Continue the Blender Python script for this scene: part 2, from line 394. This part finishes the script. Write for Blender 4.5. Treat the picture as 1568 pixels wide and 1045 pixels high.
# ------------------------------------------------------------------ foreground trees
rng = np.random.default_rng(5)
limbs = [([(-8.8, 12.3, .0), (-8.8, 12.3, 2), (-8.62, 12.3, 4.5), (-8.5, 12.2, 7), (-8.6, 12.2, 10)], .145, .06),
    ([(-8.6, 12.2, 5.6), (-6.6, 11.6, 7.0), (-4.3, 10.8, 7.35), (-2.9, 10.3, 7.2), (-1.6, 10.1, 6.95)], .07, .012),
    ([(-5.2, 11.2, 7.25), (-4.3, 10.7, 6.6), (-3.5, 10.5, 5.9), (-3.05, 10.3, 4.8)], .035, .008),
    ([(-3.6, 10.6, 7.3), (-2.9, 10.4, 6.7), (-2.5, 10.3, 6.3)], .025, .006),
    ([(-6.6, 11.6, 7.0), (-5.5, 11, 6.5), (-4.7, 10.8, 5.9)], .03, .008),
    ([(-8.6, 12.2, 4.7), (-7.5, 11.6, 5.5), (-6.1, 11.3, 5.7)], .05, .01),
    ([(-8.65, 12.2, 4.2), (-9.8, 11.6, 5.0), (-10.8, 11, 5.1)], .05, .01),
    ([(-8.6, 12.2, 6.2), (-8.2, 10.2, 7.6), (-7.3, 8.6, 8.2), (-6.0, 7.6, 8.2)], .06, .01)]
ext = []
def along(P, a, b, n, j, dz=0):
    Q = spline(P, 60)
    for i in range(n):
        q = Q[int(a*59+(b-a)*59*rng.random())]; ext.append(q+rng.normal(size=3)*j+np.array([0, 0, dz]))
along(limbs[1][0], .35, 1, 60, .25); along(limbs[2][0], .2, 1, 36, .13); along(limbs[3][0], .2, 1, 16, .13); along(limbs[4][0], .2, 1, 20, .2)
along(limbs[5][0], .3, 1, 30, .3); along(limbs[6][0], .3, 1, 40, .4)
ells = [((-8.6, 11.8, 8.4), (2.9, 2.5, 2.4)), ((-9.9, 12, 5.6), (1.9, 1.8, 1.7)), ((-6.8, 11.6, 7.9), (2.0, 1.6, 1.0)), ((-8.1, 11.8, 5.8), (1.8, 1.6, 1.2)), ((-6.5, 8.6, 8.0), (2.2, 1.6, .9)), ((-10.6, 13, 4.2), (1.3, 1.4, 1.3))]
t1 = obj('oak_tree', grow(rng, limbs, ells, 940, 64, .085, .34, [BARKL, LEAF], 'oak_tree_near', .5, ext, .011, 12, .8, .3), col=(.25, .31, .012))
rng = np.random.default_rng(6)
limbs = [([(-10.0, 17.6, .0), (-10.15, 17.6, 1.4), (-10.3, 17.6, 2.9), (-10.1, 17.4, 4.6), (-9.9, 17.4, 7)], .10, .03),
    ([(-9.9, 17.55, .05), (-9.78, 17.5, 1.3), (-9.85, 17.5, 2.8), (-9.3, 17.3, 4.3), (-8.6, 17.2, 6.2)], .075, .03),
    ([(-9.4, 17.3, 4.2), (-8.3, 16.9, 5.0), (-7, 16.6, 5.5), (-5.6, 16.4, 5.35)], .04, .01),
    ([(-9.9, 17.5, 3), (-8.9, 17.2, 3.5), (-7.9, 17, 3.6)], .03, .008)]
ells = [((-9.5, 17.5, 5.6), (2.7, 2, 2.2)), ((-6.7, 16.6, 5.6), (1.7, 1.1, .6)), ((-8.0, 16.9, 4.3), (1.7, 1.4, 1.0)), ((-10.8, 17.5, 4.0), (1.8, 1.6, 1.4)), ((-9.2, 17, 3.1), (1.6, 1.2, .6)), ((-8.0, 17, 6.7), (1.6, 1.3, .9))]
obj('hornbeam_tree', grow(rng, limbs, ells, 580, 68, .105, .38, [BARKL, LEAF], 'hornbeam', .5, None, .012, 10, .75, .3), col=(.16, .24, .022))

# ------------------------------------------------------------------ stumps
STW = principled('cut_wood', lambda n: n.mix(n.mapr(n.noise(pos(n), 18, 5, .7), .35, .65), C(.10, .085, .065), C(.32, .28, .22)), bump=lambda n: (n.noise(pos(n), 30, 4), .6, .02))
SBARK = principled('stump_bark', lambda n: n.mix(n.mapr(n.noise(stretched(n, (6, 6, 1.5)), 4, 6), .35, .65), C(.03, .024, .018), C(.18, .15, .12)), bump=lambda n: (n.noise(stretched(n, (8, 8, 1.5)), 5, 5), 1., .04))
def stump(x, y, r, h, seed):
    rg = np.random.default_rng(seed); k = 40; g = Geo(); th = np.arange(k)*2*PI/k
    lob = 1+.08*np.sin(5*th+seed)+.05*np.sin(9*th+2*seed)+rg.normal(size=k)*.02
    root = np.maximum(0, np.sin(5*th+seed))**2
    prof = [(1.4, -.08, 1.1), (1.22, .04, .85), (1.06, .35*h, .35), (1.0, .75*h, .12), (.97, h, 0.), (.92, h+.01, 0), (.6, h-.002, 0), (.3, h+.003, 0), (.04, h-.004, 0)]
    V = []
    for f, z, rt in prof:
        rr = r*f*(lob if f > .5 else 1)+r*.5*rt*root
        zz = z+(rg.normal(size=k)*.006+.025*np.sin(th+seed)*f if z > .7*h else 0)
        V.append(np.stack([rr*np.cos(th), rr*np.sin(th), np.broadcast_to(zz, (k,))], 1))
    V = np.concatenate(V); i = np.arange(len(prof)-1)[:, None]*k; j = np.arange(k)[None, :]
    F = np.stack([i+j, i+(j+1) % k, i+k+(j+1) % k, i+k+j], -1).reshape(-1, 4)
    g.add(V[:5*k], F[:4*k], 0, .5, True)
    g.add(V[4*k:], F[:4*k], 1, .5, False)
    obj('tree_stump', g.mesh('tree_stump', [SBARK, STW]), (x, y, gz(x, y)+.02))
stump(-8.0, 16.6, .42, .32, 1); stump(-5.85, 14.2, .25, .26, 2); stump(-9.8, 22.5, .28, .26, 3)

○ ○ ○

▶ [TASK INSTRUCTIONS]: Write out all the lines again, exactly as they are.

▶ [WRITTEN RESPONSE]:
Continue the Blender Python script for this scene: part 2, from line 394. This part finishes the script. Write for Blender 4.5. Treat the picture as 1568 pixels wide and 1045 pixels high.
# ------------------------------------------------------------------ foreground trees
rng = np.random.default_rng(5)
limbs = [([(-8.8, 12.3, .0), (-8.8, 12.3, 2), (-8.62, 12.3, 4.5), (-8.5, 12.2, 7), (-8.6, 12.2, 10)], .145, .06),
    ([(-8.6, 12.2, 5.6), (-6.6, 11.6, 7.0), (-4.3, 10.8, 7.35), (-2.9, 10.3, 7.2), (-1.6, 10.1, 6.95)], .07, .012),
    ([(-5.2, 11.2, 7.25), (-4.3, 10.7, 6.6), (-3.5, 10.5, 5.9), (-3.05, 10.3, 4.8)], .035, .008),
    ([(-3.6, 10.6, 7.3), (-2.9, 10.4, 6.7), (-2.5, 10.3, 6.3)], .025, .006),
    ([(-6.6, 11.6, 7.0), (-5.5, 11, 6.5), (-4.7, 10.8, 5.9)], .03, .008),
    ([(-8.6, 12.2, 4.7), (-7.5, 11.6, 5.5), (-6.1, 11.3, 5.7)], .05, .01),
    ([(-8.65, 12.2, 4.2), (-9.8, 11.6, 5.0), (-10.8, 11, 5.1)], .05, .01),
    ([(-8.6, 12.2, 6.2), (-8.2, 10.2, 7.6), (-7.3, 8.6, 8.2), (-6.0, 7.6, 8.2)], .06, .01)]
ext = []
def along(P, a, b, n, j, dz=0):
    Q = spline(P, 60)
    for i in range(n):
        q = Q[int(a*59+(b-a)*59*rng.random())]; ext.append(q+rng.normal(size=3)*j+np.array([0, 0, dz]))
along(limbs[1][0], .35, 1, 60, .25); along(limbs[2][0], .2, 1, 36, .13); along(limbs[3][0], .2, 1, 16, .13); along(limbs[4][0], .2, 1, 20, .2)
along(limbs[5][0], .3, 1, 30, .3); along(limbs[6][0], .3, 1, 40, .4)
ells = [((-8.6, 11.8, 8.4), (2.9, 2.5, 2.4)), ((-9.9, 12, 5.6), (1.9, 1.8, 1.7)), ((-6.8, 11.6, 7.9), (2.0, 1.6, 1.0)), ((-8.1, 11.8, 5.8), (1.8, 1.6, 1.2)), ((-6.5, 8.6, 8.0), (2.2, 1.6, .9)), ((-10.6, 13, 4.2), (1.3, 1.4, 1.3))]
t1 = obj('oak_tree', grow(rng, limbs, ells, 940, 64, .085, .34, [BARKL, LEAF], 'oak_tree_near', .5, ext, .011, 12, .8, .3), col=(.25, .31, .012))
rng = np.random.default_rng(6)
limbs = [([(-10.0, 17.6, .0), (-10.15, 17.6, 1.4), (-10.3, 17.6, 2.9), (-10.1, 17.4, 4.6), (-9.9, 17.4, 7)], .10, .03),
    ([(-9.9, 17.55, .05), (-9.78, 17.5, 1.3), (-9.85, 17.5, 2.8), (-9.3, 17.3, 4.3), (-8.6, 17.2, 6.2)], .075, .03),
    ([(-9.4, 17.3, 4.2), (-8.3, 16.9, 5.0), (-7, 16.6, 5.5), (-5.6, 16.4, 5.35)], .04, .01),
    ([(-9.9, 17.5, 3), (-8.9, 17.2, 3.5), (-7.9, 17, 3.6)], .03, .008)]
ells = [((-9.5, 17.5, 5.6), (2.7, 2, 2.2)), ((-6.7, 16.6, 5.6), (1.7, 1.1, .6)), ((-8.0, 16.9, 4.3), (1.7, 1.4, 1.0)), ((-10.8, 17.5, 4.0), (1.8, 1.6, 1.4)), ((-9.2, 17, 3.1), (1.6, 1.2, .6)), ((-8.0, 17, 6.7), (1.6, 1.3, .9))]
obj('hornbeam_tree', grow(rng, limbs, ells, 580, 68, .105, .38, [BARKL, LEAF], 'hornbeam', .5, None, .012, 10, .75, .3), col=(.16, .24, .022))

# ------------------------------------------------------------------ stumps
STW = principled('cut_wood', lambda n: n.mix(n.mapr(n.noise(pos(n), 18, 5, .7), .35, .65), C(.10, .085, .065), C(.32, .28, .22)), bump=lambda n: (n.noise(pos(n), 30, 4), .6, .02))
SBARK = principled('stump_bark', lambda n: n.mix(n.mapr(n.noise(stretched(n, (6, 6, 1.5)), 4, 6), .35, .65), C(.03, .024, .018), C(.18, .15, .12)), bump=lambda n: (n.noise(stretched(n, (8, 8, 1.5)), 5, 5), 1., .04))
def stump(x, y, r, h, seed):
    rg = np.random.default_rng(seed); k = 40; g = Geo(); th = np.arange(k)*2*PI/k
    lob = 1+.08*np.sin(5*th+seed)+.05*np.sin(9*th+2*seed)+rg.normal(size=k)*.02
    root = np.maximum(0, np.sin(5*th+seed))**2
    prof = [(1.4, -.08, 1.1), (1.22, .04, .85), (1.06, .35*h, .35), (1.0, .75*h, .12), (.97, h, 0.), (.92, h+.01, 0), (.6, h-.002, 0), (.3, h+.003, 0), (.04, h-.004, 0)]
    V = []
    for f, z, rt in prof:
        rr = r*f*(lob if f > .5 else 1)+r*.5*rt*root
        zz = z+(rg.normal(size=k)*.006+.025*np.sin(th+seed)*f if z > .7*h else 0)
        V.append(np.stack([rr*np.cos(th), rr*np.sin(th), np.broadcast_to(zz, (k,))], 1))
    V = np.concatenate(V); i = np.arange(len(prof)-1)[:, None]*k; j = np.arange(k)[None, :]
    F = np.stack([i+j, i+(j+1) % k, i+k+(j+1) % k, i+k+j], -1).reshape(-1, 4)
    g.add(V[:5*k], F[:4*k], 0, .5, True)
    g.add(V[4*k:], F[:4*k], 1, .5, False)
    obj('tree_stump', g.mesh('tree_stump', [SBARK, STW]), (x, y, gz(x, y)+.02))
stump(-8.0, 16.6, .42, .32, 1); stump(-5.85, 14.2, .25, .26, 2); stump(-9.8, 22.5, .28, .26, 3)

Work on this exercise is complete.